● INPUT RECORDS
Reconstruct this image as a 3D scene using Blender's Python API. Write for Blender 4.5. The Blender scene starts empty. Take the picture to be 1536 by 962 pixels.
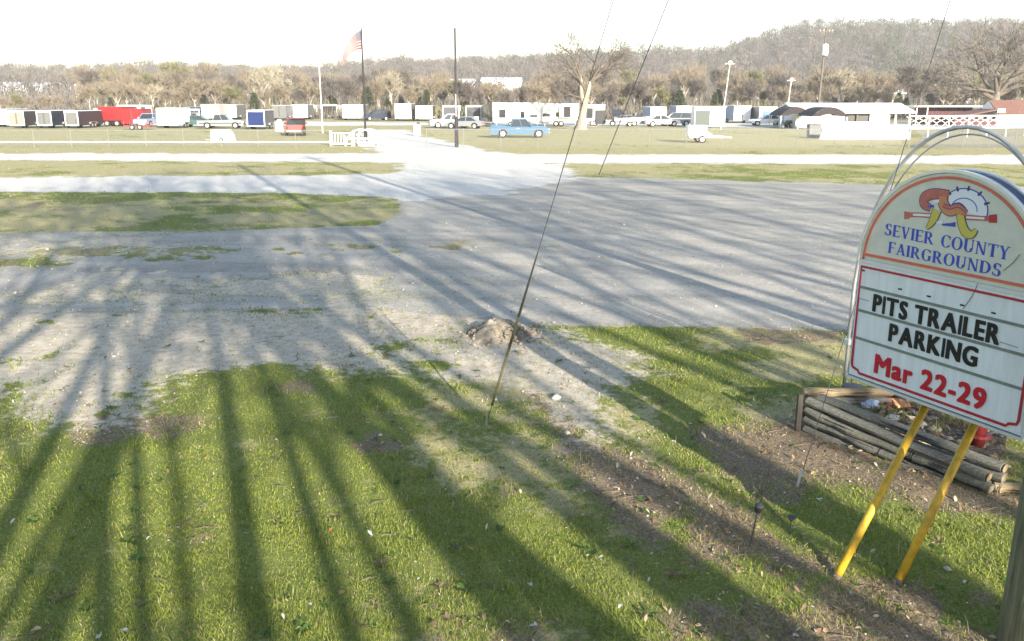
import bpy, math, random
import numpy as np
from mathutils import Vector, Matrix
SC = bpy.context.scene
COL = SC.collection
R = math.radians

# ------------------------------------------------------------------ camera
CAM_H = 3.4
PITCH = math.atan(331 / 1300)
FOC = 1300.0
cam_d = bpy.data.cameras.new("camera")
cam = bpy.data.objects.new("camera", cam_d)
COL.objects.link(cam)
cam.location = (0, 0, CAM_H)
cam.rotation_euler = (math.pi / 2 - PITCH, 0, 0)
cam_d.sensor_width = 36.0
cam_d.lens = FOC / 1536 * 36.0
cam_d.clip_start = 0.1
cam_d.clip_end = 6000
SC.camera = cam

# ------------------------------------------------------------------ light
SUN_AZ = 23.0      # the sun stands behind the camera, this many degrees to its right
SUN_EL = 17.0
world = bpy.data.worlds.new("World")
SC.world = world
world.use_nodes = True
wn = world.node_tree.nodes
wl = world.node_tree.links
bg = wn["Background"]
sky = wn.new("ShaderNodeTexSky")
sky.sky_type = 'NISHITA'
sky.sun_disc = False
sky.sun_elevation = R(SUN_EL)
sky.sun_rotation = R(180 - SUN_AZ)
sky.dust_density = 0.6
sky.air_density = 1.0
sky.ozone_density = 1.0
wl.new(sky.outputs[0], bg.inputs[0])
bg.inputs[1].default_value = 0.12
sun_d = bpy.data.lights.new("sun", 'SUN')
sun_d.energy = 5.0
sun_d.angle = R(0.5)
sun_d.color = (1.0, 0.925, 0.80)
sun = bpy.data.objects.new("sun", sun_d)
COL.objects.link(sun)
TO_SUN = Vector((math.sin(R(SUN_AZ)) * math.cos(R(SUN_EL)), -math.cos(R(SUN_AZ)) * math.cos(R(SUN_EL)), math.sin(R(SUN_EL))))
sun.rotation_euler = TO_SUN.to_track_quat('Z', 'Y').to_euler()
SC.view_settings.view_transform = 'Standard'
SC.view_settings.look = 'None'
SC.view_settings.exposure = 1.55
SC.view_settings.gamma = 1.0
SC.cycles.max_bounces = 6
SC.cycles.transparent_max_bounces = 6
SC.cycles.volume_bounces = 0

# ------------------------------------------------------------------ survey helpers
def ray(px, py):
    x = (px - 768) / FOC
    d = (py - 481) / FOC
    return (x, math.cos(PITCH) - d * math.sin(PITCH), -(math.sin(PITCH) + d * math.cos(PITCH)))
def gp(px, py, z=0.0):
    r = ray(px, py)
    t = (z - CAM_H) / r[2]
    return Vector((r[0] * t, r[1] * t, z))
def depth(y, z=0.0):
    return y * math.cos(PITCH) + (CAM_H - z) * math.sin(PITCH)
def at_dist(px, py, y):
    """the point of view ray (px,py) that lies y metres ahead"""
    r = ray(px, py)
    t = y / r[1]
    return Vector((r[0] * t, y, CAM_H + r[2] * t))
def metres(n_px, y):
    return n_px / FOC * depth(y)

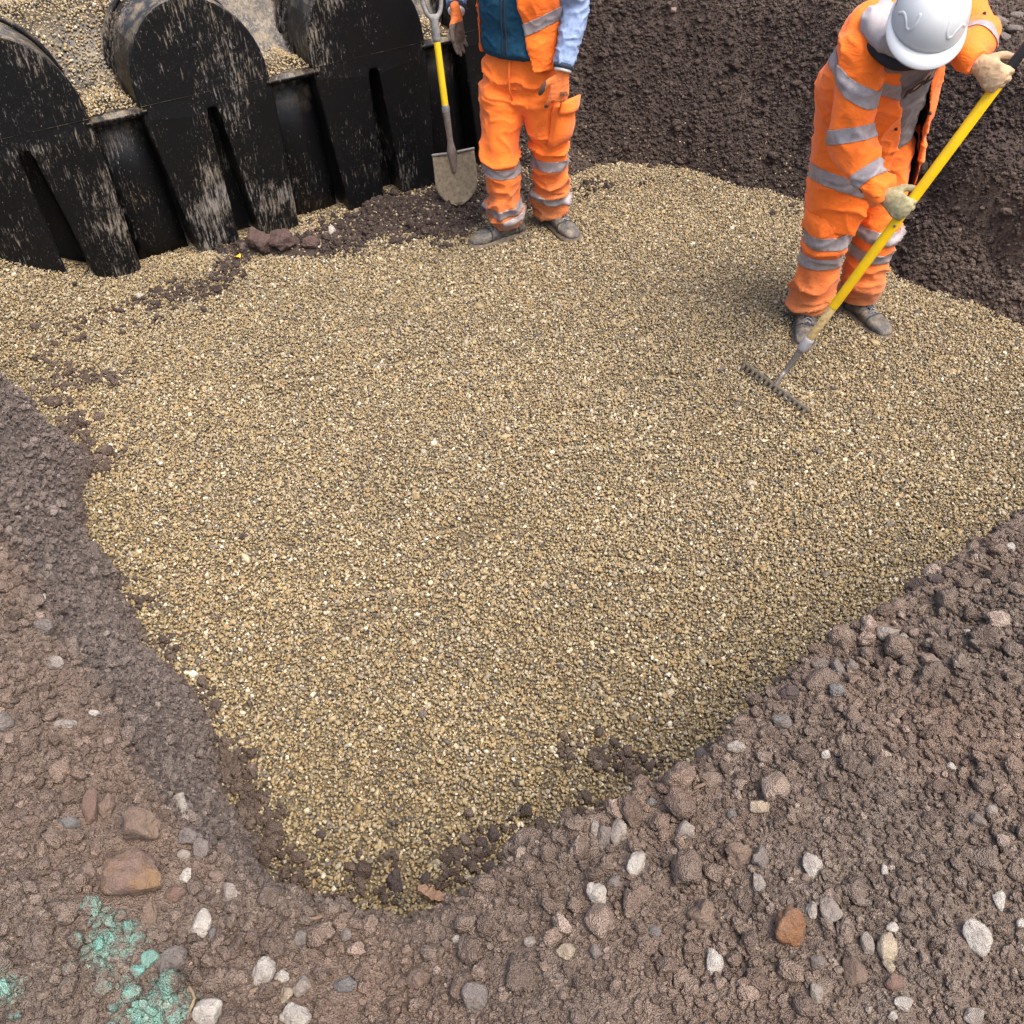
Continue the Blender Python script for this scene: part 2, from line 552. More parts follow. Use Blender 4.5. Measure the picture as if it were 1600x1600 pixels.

● TASK DESCRIPTION
Reproduce the material in its entirety and word for word, without the pictures.

● WRITTEN SOLUTION
Reconstruct this image as a 3D scene using Blender's Python API. Write for Blender 4.5. The Blender scene starts empty. Take the picture to be 1536 by 962 pixels.
import bpy, math, random
import numpy as np
from mathutils import Vector, Matrix
SC = bpy.context.scene
COL = SC.collection
R = math.radians

# ------------------------------------------------------------------ camera
CAM_H = 3.4
PITCH = math.atan(331 / 1300)
FOC = 1300.0
cam_d = bpy.data.cameras.new("camera")
cam = bpy.data.objects.new("camera", cam_d)
COL.objects.link(cam)
cam.location = (0, 0, CAM_H)
cam.rotation_euler = (math.pi / 2 - PITCH, 0, 0)
cam_d.sensor_width = 36.0
cam_d.lens = FOC / 1536 * 36.0
cam_d.clip_start = 0.1
cam_d.clip_end = 6000
SC.camera = cam

# ------------------------------------------------------------------ light
SUN_AZ = 23.0      # the sun stands behind the camera, this many degrees to its right
SUN_EL = 17.0
world = bpy.data.worlds.new("World")
SC.world = world
world.use_nodes = True
wn = world.node_tree.nodes
wl = world.node_tree.links
bg = wn["Background"]
sky = wn.new("ShaderNodeTexSky")
sky.sky_type = 'NISHITA'
sky.sun_disc = False
sky.sun_elevation = R(SUN_EL)
sky.sun_rotation = R(180 - SUN_AZ)
sky.dust_density = 0.6
sky.air_density = 1.0
sky.ozone_density = 1.0
wl.new(sky.outputs[0], bg.inputs[0])
bg.inputs[1].default_value = 0.12
sun_d = bpy.data.lights.new("sun", 'SUN')
sun_d.energy = 5.0
sun_d.angle = R(0.5)
sun_d.color = (1.0, 0.925, 0.80)
sun = bpy.data.objects.new("sun", sun_d)
COL.objects.link(sun)
TO_SUN = Vector((math.sin(R(SUN_AZ)) * math.cos(R(SUN_EL)), -math.cos(R(SUN_AZ)) * math.cos(R(SUN_EL)), math.sin(R(SUN_EL))))
sun.rotation_euler = TO_SUN.to_track_quat('Z', 'Y').to_euler()
SC.view_settings.view_transform = 'Standard'
SC.view_settings.look = 'None'
SC.view_settings.exposure = 1.55
SC.view_settings.gamma = 1.0
SC.cycles.max_bounces = 6
SC.cycles.transparent_max_bounces = 6
SC.cycles.volume_bounces = 0

# ------------------------------------------------------------------ survey helpers
def ray(px, py):
    x = (px - 768) / FOC
    d = (py - 481) / FOC
    return (x, math.cos(PITCH) - d * math.sin(PITCH), -(math.sin(PITCH) + d * math.cos(PITCH)))
def gp(px, py, z=0.0):
    r = ray(px, py)
    t = (z - CAM_H) / r[2]
    return Vector((r[0] * t, r[1] * t, z))
def depth(y, z=0.0):
    return y * math.cos(PITCH) + (CAM_H - z) * math.sin(PITCH)
def at_dist(px, py, y):
    """the point of view ray (px,py) that lies y metres ahead"""
    r = ray(px, py)
    t = y / r[1]
    return Vector((r[0] * t, y, CAM_H + r[2] * t))
def metres(n_px, y):
    return n_px / FOC * depth(y)

Continue the Blender Python script for this scene: part 2, from line 552. More parts follow. Use Blender 4.5. Measure the picture as if it were 1600x1600 pixels.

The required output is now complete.